§ Work to be completed
Note each line where "scene" appears, and copy it.

- - -

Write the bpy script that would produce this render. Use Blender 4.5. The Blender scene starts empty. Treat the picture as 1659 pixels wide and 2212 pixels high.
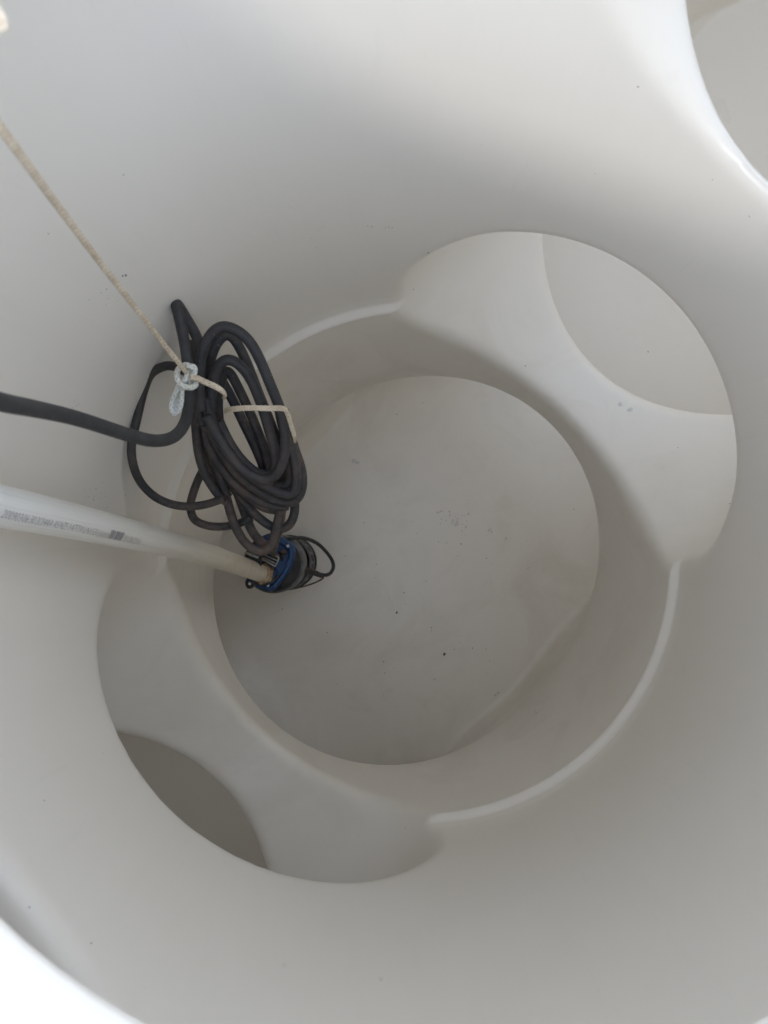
import bpy, bmesh, math, random
import numpy as np
from mathutils import Vector, Matrix
random.seed(7)
S = bpy.context.scene
COL = S.collection
H = 2.0            # camera height above the tank floor
F = 1628.0         # focal length in units of a 1659 x 2212 picture

def P(x, y, d):    # a point seen at (x, y) and d metres below the lens
    return Vector(((x - 829.5) / F * d, (1106 - y) / F * d, H - d))
def K(x, y, d):
    return P(242 + .3125 * x, 604.9 + .3125 * y, d)
def M(x, y, d):
    return P(483.9 + .16667 * x, 1088.7 + .16667 * y, d)

# ---------------------------------------------------------------- object helpers
def obj(name, me, mats=None, parent=None, smooth=True):
    o = bpy.data.objects.new(name, me); COL.objects.link(o)
    if mats is not None:
        for m in (mats if isinstance(mats, (list, tuple)) else [mats]): me.materials.append(m)
    if parent is not None: o.parent = parent
    if smooth:
        me.polygons.foreach_set('use_smooth', [True] * len(me.polygons))
    return o
def tag(o, label=None, cat=None, group=None, kind=None):
    if label: o['label'] = label
    if cat: o['category'] = cat
    if group: o['group'] = group
    if kind: o['kind'] = kind
    return o
def empty(name, loc=(0, 0, 0)):
    o = bpy.data.objects.new(name, None); COL.objects.link(o); o.location = loc
    o.empty_display_size = .05
    return o
def child(name, me, mats, root, smooth=True):
    """mesh data is in world space; keep it there under a moved root"""
    me.transform(Matrix.Translation(-Vector(root.location)))
    return obj(name, me, mats, root, smooth)

# ---------------------------------------------------------------- node helpers
def new_mat(name):
    m = bpy.data.materials.new(name); m.use_nodes = True
    return m, m.node_tree.nodes, m.node_tree.links, m.node_tree.nodes['Principled BSDF']
def noise(N, scale, detail=4, rough=.5, dist=0):
    n = N.new('ShaderNodeTexNoise'); n.inputs['Scale'].default_value = scale
    n.inputs['Detail'].default_value = detail; n.inputs['Roughness'].default_value = rough
    n.inputs['Distortion'].default_value = dist
    return n
def ramp(N, L, src, stops):
    r = N.new('ShaderNodeValToRGB'); e = r.color_ramp.elements
    while len(e) < len(stops): e.new(.5)
    for i, (p, c) in enumerate(stops):
        e[i].position = p; e[i].color = (*c, 1) if len(c) == 3 else c
    L.new(src, r.inputs['Fac']); return r
def mixc(N, L, fac, a, b, typ='MIX'):
    m = N.new('ShaderNodeMix'); m.data_type = 'RGBA'; m.blend_type = typ
    for s, v in ((m.inputs[0], fac), (m.inputs[6], a), (m.inputs[7], b)):
        if hasattr(v, 'links'): L.new(v, s)
        elif isinstance(v, (int, float)): s.default_value = v
        else: s.default_value = (*v, 1)
    return m.outputs[2]
def math_n(N, L, op, a, b=None):
    m = N.new('ShaderNodeMath'); m.operation = op
    for s, v in ((m.inputs[0], a), (m.inputs[1], b)):
        if v is None: continue
        if hasattr(v, 'links'): L.new(v, s)
        else: s.default_value = v
    return m.outputs[0]
def bump(N, L, bs, h, strength, dist=.002):
    b = N.new('ShaderNodeBump'); b.inputs['Strength'].default_value = strength
    b.inputs['Distance'].default_value = dist
    L.new(h, b.inputs['Height']); L.new(b.outputs[0], bs.inputs['Normal'])

def plastic_tank():
    m, N, L, bs = new_mat('tank_plastic')
    tc = N.new('ShaderNodeTexCoord')
    co = tc.outputs['Object']
    n1 = noise(N, 3.0, 5, .55); L.new(co, n1.inputs['Vector'])
    base = ramp(N, L, n1.outputs['Fac'], [(.3, (.800, .753, .674)), (.7, (.820, .778, .706))]).outputs['Color']
    # faint dusty film, streaky along the height of the walls
    mp = N.new('ShaderNodeMapping'); mp.inputs['Scale'].default_value = (30, 30, 4); L.new(co, mp.inputs['Vector'])
    n2 = noise(N, 1.0, 6, .7); L.new(mp.outputs[0], n2.inputs['Vector'])
    f2 = ramp(N, L, n2.outputs['Fac'], [(.50, (0, 0, 0)), (.80, (1, 1, 1))]).outputs['Color']
    base = mixc(N, L, math_n(N, L, 'MULTIPLY', f2, .07), base, (.58, .56, .52))
    # grey rubbed scuffs in a few patches
    n3 = noise(N, 2.3, 2, .5); L.new(co, n3.inputs['Vector'])
    patch = ramp(N, L, n3.outputs['Fac'], [(.60, (0, 0, 0)), (.70, (1, 1, 1))]).outputs['Color']
    mp2 = N.new('ShaderNodeMapping'); mp2.inputs['Scale'].default_value = (260, 90, 60); mp2.inputs['Rotation'].default_value = (.3, .2, .9)
    L.new(co, mp2.inputs['Vector'])
    n4 = noise(N, 1.0, 3, .6); L.new(mp2.outputs[0], n4.inputs['Vector'])
    sc = ramp(N, L, n4.outputs['Fac'], [(.64, (0, 0, 0)), (.74, (1, 1, 1))]).outputs['Color']
    base = mixc(N, L, math_n(N, L, 'MULTIPLY', math_n(N, L, 'MULTIPLY', patch, sc), .08), base, (.22, .21, .19))
    # tan film left by muddy water, only in the lower half of the pit
    sz = N.new('ShaderNodeSeparateXYZ'); L.new(co, sz.inputs[0])
    mz = N.new('ShaderNodeMapRange'); L.new(sz.outputs['Z'], mz.inputs[0])
    mz.inputs[1].default_value = .80; mz.inputs[2].default_value = .50
    n7 = noise(N, 4.5, 7, .62, 1.2); L.new(co, n7.inputs['Vector'])
    f7 = ramp(N, L, n7.outputs['Fac'], [(.46, (0, 0, 0)), (.72, (1, 1, 1))]).outputs['Color']
    sq = math_n(N, L, 'ADD', math_n(N, L, 'MULTIPLY', sz.outputs['X'], sz.outputs['X']), math_n(N, L, 'MULTIPLY', sz.outputs['Y'], sz.outputs['Y']))
    mq = N.new('ShaderNodeMapRange'); L.new(sq, mq.inputs[0]); mq.inputs[1].default_value = .42; mq.inputs[2].default_value = .28
    f7 = math_n(N, L, 'MULTIPLY', f7, mq.outputs[0])
    base = mixc(N, L, math_n(N, L, 'MULTIPLY', math_n(N, L, 'MULTIPLY', f7, mz.outputs[0]), .42), base, (.62, .57, .47))
    # dried drip tracks
    mp3 = N.new('ShaderNodeMapping'); mp3.inputs['Scale'].default_value = (75, 75, 2.2); L.new(co, mp3.inputs['Vector'])
    n8 = noise(N, 1.0, 3, .6, .4); L.new(mp3.outputs[0], n8.inputs['Vector'])
    f8 = ramp(N, L, n8.outputs['Fac'], [(.64, (0, 0, 0)), (.72, (1, 1, 1))]).outputs['Color']
    base = mixc(N, L, math_n(N, L, 'MULTIPLY', f8, .05), base, (.50, .48, .44))
    L.new(base, bs.inputs['Base Color'])
    r = ramp(N, L, n1.outputs['Fac'], [(.3, (.27,) * 3), (.7, (.36,) * 3)]).outputs['Color']
    L.new(r, bs.inputs['Roughness'])
    bs.inputs['IOR'].default_value = 1.45
    n5 = noise(N, 180, 3, .5); L.new(co, n5.inputs['Vector'])
    n6 = noise(N, 9, 2, .5); L.new(co, n6.inputs['Vector'])
    h = math_n(N, L, 'ADD', math_n(N, L, 'MULTIPLY', n5.outputs['Fac'], .04), n6.outputs['Fac'])
    bump(N, L, bs, h, .25, .004)
    return m
MT = plastic_tank()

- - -

§ Exercise response
Write the bpy script that would produce this render. Use Blender 4.5. The Blender scene starts empty. Treat the picture as 1659 pixels wide and 2212 pixels high.
S = bpy.context.scene